Volgens de nooit bevestigde regel zijn vervolgen altijd minder goed dan een origineel. Deel twee kan nooit het origineel overtreffen. Star Wars heeft met The Empire Strikes Back echter al eens bewezen dat het wel kan. Want die film is volgens de gemiddelde fan beter dan A New Hope. Hoe voorkom je dit stigma? Door een semi-vervolg gewoon een compleet andere naam te geven.
De X-Wing-titel was een geweldige hit. De game waarin je vanuit de ogen van een X-Wing piloot het Star Wars universum kon beleven, sprak dromen aan van velen. Het gaf de ultieme fantasie; jij zat in je favoriete franchise, in misschien wel een van de tofste schepen die Lucas ooit bedacht heeft. Het ding was echter wel dat het vooral een fantasie was wanneer je daadwerkelijk in het Rebellenkamp je boom had geplant. Wilde je je kwadere bedoelingen kwijt, dan was dit niet het spel voor jou. Een antwoord op dit verlangen kwam daarom in 1994 naar de PC in de vorm van Star Wars: TIE Fighter.
Audiovisueel was TIE Fighter een grote stap vooruit
Eigenlijk was TIE Fighter gewoon een opvolger op X-Wing. Al zie je het hele verhaal natuurlijk vanuit de ogen van een piloot van The Empire. Je doel was om de Rebellen op te sporen, te vernietigen. Dat we te maken hadden met een vervolg op X-Wing werd dan ook snel duidelijk wanneer je keek naar de structuur van de game. Zo zijn er trainingsecties, ‘historical battles’ en de verhaalmodus. Niets wat onbekend klonk bij spelers die X-Wing al heel wat uren gespeeld hadden. Gelukkig deed TIE Fighter wel z’n best om te laten zien dat er flink wat ontwikkelingen aan de bekende formule toe waren gevoegd. Zo zag de game er grafisch indrukwekkender uit met betere 3D modellen, waarbij objecten veel gladder oogden. Het geluid had een flinke kwaliteitsverhoging gehad, er waren meer filmpjes, meer wapens en drieëndertig schepen om mee te spelen. Het was genoeg om een nieuwe aanschaf te verantwoorden.
De vele missies die te spelen waren voelde ook stuk voor stuk beter en doordachter aan.
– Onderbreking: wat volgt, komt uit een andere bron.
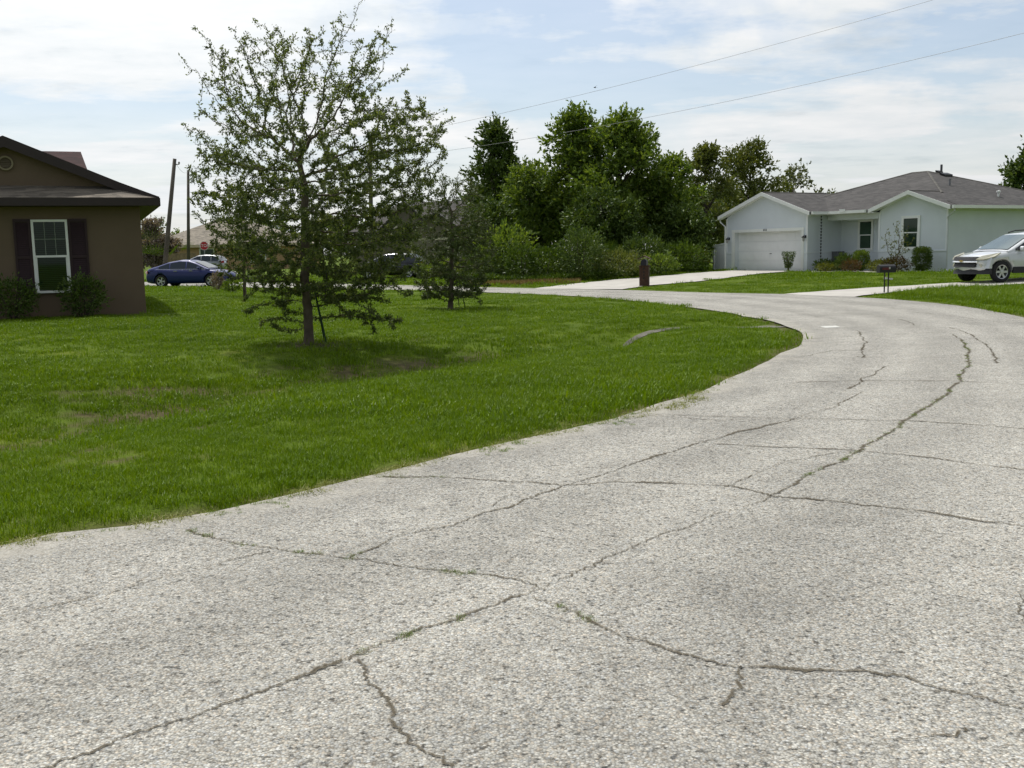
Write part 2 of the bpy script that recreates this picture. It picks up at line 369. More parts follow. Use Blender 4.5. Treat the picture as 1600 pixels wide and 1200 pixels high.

Er was meer te doen. De missie structuur was diverser. Zo waren er primaire missies, secundaire alsook bonus objectives om te behalen. Hierdoor kon jij je als speler focussen op het hoofdverhaal (de primaire missie) of om juist meer mee te pikken en je missies langer te laten zijn (de overige objectives in hetzelfde level). Hier werd de game niet alleen wat langer door, maar ook leuker. Voordat je aan een missie mee ging doen was de keuze daar om je schip te bewapen met raketten, bommen, torpedo’s of meer. Ieder wapen had natuurlijk zijn eigen statistieken. De ene was sterker, de andere sneller. Het was interessant om per missie aan te geven wat jouw voorkeuren waren, om zo tot een zo goed mogelijke conclusie te komen. Het bracht ook een vleugje strategie met zich mee; lichte raketten meenemen wanneer je missie vraagt om het neerhalen van een compleet ruimtestation is niet het slimste idee. Tijdens het spelen en ervaring opdoen werden je schepen en wapens beter en sterker, tot het moment dat jij je een ware TIE Fighter piloot waande wanneer je met het grootste gemak de Rebellen uit de lucht bleef schieten.
Ja, TIE Fighter was een geweldige game, echter blijft het veel op X-Wing lijken. Ergens zou je het best Star Wars: X-Wing kunnen noemen met een Imperial skin eroverheen. Missies voelen over het algemeen als iets wat je eerder hebt gedaan en hoewel alles net wat beter is, leek het stiekem op een herhalingsopgave. Echter, wanneer het origineel zo goed was, kan dat eigenlijk niet verkeerd zijn, toch?